I hate those meeses ta pieces.
Being a placid, peace loving type ( you know, the type that'll not react too much to abuse but then some eejit will take it too far and get stomped type, yeah, that type).
The inner monster very, very rarely sees daylight. Life is better that way. Really.
This post is not about me sprouting another head and turning into the hulk. No.
This is about having to deal with a problem that Mrs M freaks out about.
I found mice droppings in the garage the other night.
This morning I threw out some mouldy bread for the birds onto the garage roof. A couple of pieces fell on the ground beside a pile of cherry tree logs I have waiting to be sawn up into firewood.
I went back into the house and started fixing me some breakfast. As I sat down to eat, something moved outside and I looked round. At first I thought it was a bird, then as it hopped out fully from the logs I saw it was a mouse.
Ah, I said to myself. This is not good at all.
This means war.
I watched the little beggar grab a piece of bread and skitter back into the logpile.
I opened the back door , closed it and sat down outside and waited.
Sure enough after a few minutes it came out again. I stood up and it ran back rather quickly into the logs.

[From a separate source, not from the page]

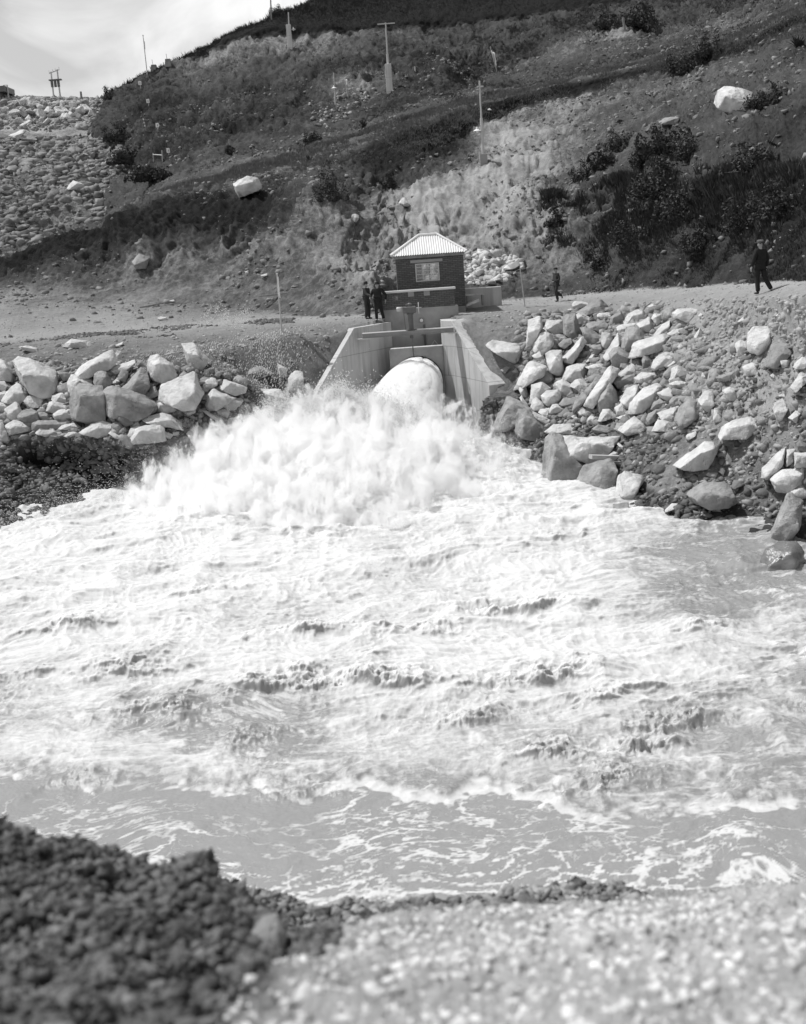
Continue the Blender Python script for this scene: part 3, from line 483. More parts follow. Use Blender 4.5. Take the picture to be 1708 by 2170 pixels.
# c) falling veil over the left bank
n = 9000; u = rg.random(n); px = 640-340*u**1.1+rg.normal(0, 30, n); pyv = 690+ (1-rg.random(n)**.8)*300+ (640-px)*.18
Yv = rg.uniform(47.6, 50.5, n); P = pt(px, pyv, Yv); dens = fbm(P, .8, 3, .6, 120) > -.15
P = P[dens]; add(P, rg.uniform(.004, .009, len(P)), rg.uniform(3, 9, len(P)), np.array([-.42, -.1, -1.]))
# d) low fringe along the left bank and lively crests
n = 9000; px = rg.uniform(-60, 560, n); base = np.interp(px, [-60,0,280,450,560], [1155,1138,1050,985,900]); P = pt(px, base-rg.exponential(22, n), np.interp(px, [0, 280, 560], [39.5, 43.5, 48])); add(P, rg.uniform(.004, .008, n), rg.uniform(1, 6, n), np.array([-1, -.2, .25]))
n = 60000; jj = rg.integers(0, len(V), 900000); sel = jj[(lap[jj] < np.quantile(lap, .03)) & (turb[jj] > .9)][:n]; P = V[sel]+rg.normal(0, .035, (len(sel), 3))+np.array([0, 0, 1])*rg.exponential(.045, len(sel))[:, None]; add(P, rg.uniform(.004, .011, len(P))*np.clip(P[:, 1]/40, .45, 1.2), 1.5, np.array([-.3, -1, .4]))
# e) fringe of torn water off the jet
n = 50000; k = rg.integers(0, len(q), n); k = k[un[k] > .03]; P = q[k]+jn[k]*-1*rg.exponential(.09, len(k))[:, None]*(.3+un[k][:, None]); add(P, rg.uniform(.004, .012, len(P)), 2.5, np.array([-.2, -1, -.5]))
# f) two spurts seen above the road
for (cx_, cy_, s_) in [(440,668,16),(462,655,12),(478,668,12),(520,665,14),(505,690,22),(560,790,40),(540,740,40)]:
    n = 110; P = pt(cx_+rg.normal(0, s_*.45, n), cy_+rg.normal(0, s_*.7, n), np.full(n, 51.)+rg.normal(0, .3, n)); add(P, rg.uniform(.004, .013, n), 2, np.array([-.2, 0, 1]))
PP = np.concatenate(PP); Vd, Fd = drops(PP, np.concatenate(SS), np.concatenate(ST), np.concatenate(DD), 1)
spray = link('spray', mesh_np('spray', Vd, Fd, bm_)); tag(spray, 'cloud of fine white spray over the splash below the outlet', 'spray', kind='stuff')

# drifting mist round the splash: a closed body of thin white vapour, densest low down
mist_c = Vector((-2.8, 42.9, .0)); mm = MB(); mm.sphere((0, 0, 0), 1., (8.4, 9.4, 3.25), 4); mo = mm.build('mist', M['foam'], None, None, True); mo.location = mist_c
for v_i in mo.data.vertices: v_i.co.z += .17*v_i.co.y
tag(mo, 'soft white mist hanging over the splash in front of the outlet', 'mist', kind='stuff')
vm_ = bpy.data.materials.new('mist_vapour'); vm_.use_nodes = True; t = vm_.node_tree; t.nodes.clear(); o_ = N(t, 'ShaderNodeOutputMaterial'); pv = N(t, 'ShaderNodeVolumePrincipled'); pv.inputs['Color'].default_value = (.99,)*3+(1,); pv.inputs['Anisotropy'].default_value = .2; L(t, pv.outputs[0], o_.inputs['Volume'])
tc = N(t, 'ShaderNodeTexCoord'); mpv = N(t, 'ShaderNodeMapping'); mpv.inputs['Rotation'].default_value = (0, 0, 0); mpv.inputs['Scale'].default_value = (1/8.4, 1/9.4, 1/3.25); sk_ = N(t, 'ShaderNodeSeparateXYZ'); L(t, tc.outputs['Object'], sk_.inputs[0]); zk = N(t, 'ShaderNodeMath', operation='MULTIPLY_ADD'); zk.inputs[1].default_value = -.17; L(t, sk_.outputs[1], zk.inputs[0]); L(t, sk_.outputs[2], zk.inputs[2])
ck = N(t, 'ShaderNodeCombineXYZ'); L(t, sk_.outputs[0], ck.inputs[0]); L(t, sk_.outputs[1], ck.inputs[1]); L(t, zk.outputs[0], ck.inputs[2]); L(t, ck.outputs[0], mpv.inputs[0])
ln = N(t, 'ShaderNodeVectorMath', operation='LENGTH'); L(t, mpv.outputs[0], ln.inputs[0]); fo = N(t, 'ShaderNodeMapRange'); fo.inputs[1].default_value = 1.0; fo.inputs[2].default_value = .15; L(t, ln.outputs['Value'], fo.inputs[0])
mpn = N(t, 'ShaderNodeMapping'); mpn.inputs['Scale'].default_value = (1., .8, .62); mpn.inputs['Rotation'].default_value = (0, .35, 0); L(t, tc.outputs['Object'], mpn.inputs[0])
ns = N(t, 'ShaderNodeTexNoise', i_Scale=1.35, i_Detail=11., i_Roughness=.8, i_Distortion=.3); L(t, mpn.outputs[0], ns.inputs[0])
ad1 = N(t, 'ShaderNodeMath', operation='MULTIPLY_ADD'); ad1.inputs[1].default_value = 3.3; L(t, ns.outputs[0], ad1.inputs[0]); L(t, fo.outputs[0], ad1.inputs[2])
cl1 = N(t, 'ShaderNodeMapRange'); cl1.inputs[1].default_value = 2.02; cl1.inputs[2].default_value = 2.3; cl1.inputs[3].default_value = 0; cl1.inputs[4].default_value = 14.; L(t, ad1.outputs[0], cl1.inputs[0])
ve = N(t, 'ShaderNodeMapRange'); ve.inputs[1].default_value = .0; ve.inputs[2].default_value = .5; ve.inputs[4].default_value = .12; L(t, fo.outputs[0], ve.inputs[0])
sm_ = N(t, 'ShaderNodeMath', operation='ADD'); L(t, cl1.outputs[0], sm_.inputs[0]); L(t, ve.outputs[0], sm_.inputs[1]); L(t, sm_.outputs[0], pv.inputs['Density'])
mo.data.materials.clear(); mo.data.materials.append(vm_)
# ------------------------------------------------------------------ concrete outlet, hoist, parapet and valve house
def part(mb, name, m, top, parent=None, smooth=False):
    bmesh.ops.translate(mb.b, verts=mb.b.verts, vec=-Vector(top.location)); return mb.build(name, m, parent or top, smooth=smooth)
def solo(mb, name, m, loc, label, cat, group=None, smooth=False):
    return tag(mb.build(name, m, None, tuple(loc), smooth), label, cat, group)
def prism(mb, poly, z0, z1s):
    """vertical-sided convex block: poly = plan corners, z1s = top height at each corner"""
    z1s = z1s if isinstance(z1s, (list, tuple)) else [z1s]*len(poly)
    return mb.hull([(x, y, z0) for x, y in poly]+[(x, y, z) for (x, y), z in zip(poly, z1s)])
T = thing('water_outlet', 'pale concrete outlet with two flared sloping wing walls round the gushing opening', 'outlet structure', (1.1, 55, 0))
mb = MB(); prism(mb, [(.06,56.4),(-1.63,54),(-1.88,54.19),(-.19,56.6)], -.6, 5.22); prism(mb, [(-1.632,54),(-3.6,50.85),(-3.88,51.02),(-1.882,54.19)], -.6, [5.222,2.42,2.42,5.222])
lw = part(mb, 'wing_wall', M['conc'], T)
mb = MB()
for (a, b_) in [((-.95,-.02),(0,0))]: pass
mb = MB(); prism(mb, [(2.8,54.5),(4.1,50.95),(4.84,51.15),(3.52,55.1)], -.6, [5.2,2.58,2.6,5.22]); prism(mb, [(2.38,56.45),(2.38,55.03),(2.797,54.503),(3.517,55.1),(3.3,56.45)], -.6, 5.2)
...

I went back into the house to get my catapult and some ball bearings. Yeah, I know, what's a grown up doing with one of those. Well, I have had it since I was 16 yrs old and I bought new bands for it last year and a load of ammo. I have had some target practice away from the house (no broken windows) and I am getting better. Lots of fun actually.
Back to my story...
I got back outside tooled up and sat and waited. Again the little whiskered beggar appeared and skipped over the logs heading towards a piece of bread. I had my aim in the right direction to minimise movement...I pulled back the bands slowly....took aim.... and fired.
Shite.
I missed by about an inch at a distance of about 11 feet or so.
The mouse leapt in the air and skited back into the logs really fast.
Feck.
Much as I would have liked to have sat all day waiting on my prey I had to go to work.
Small moving targets not so easy to hit.
I got a hold of some rodenticide today and will be setting it inside containers so that only the mouse/mice, for they never work alone, can access, so no birds or cats will mnuch on some death.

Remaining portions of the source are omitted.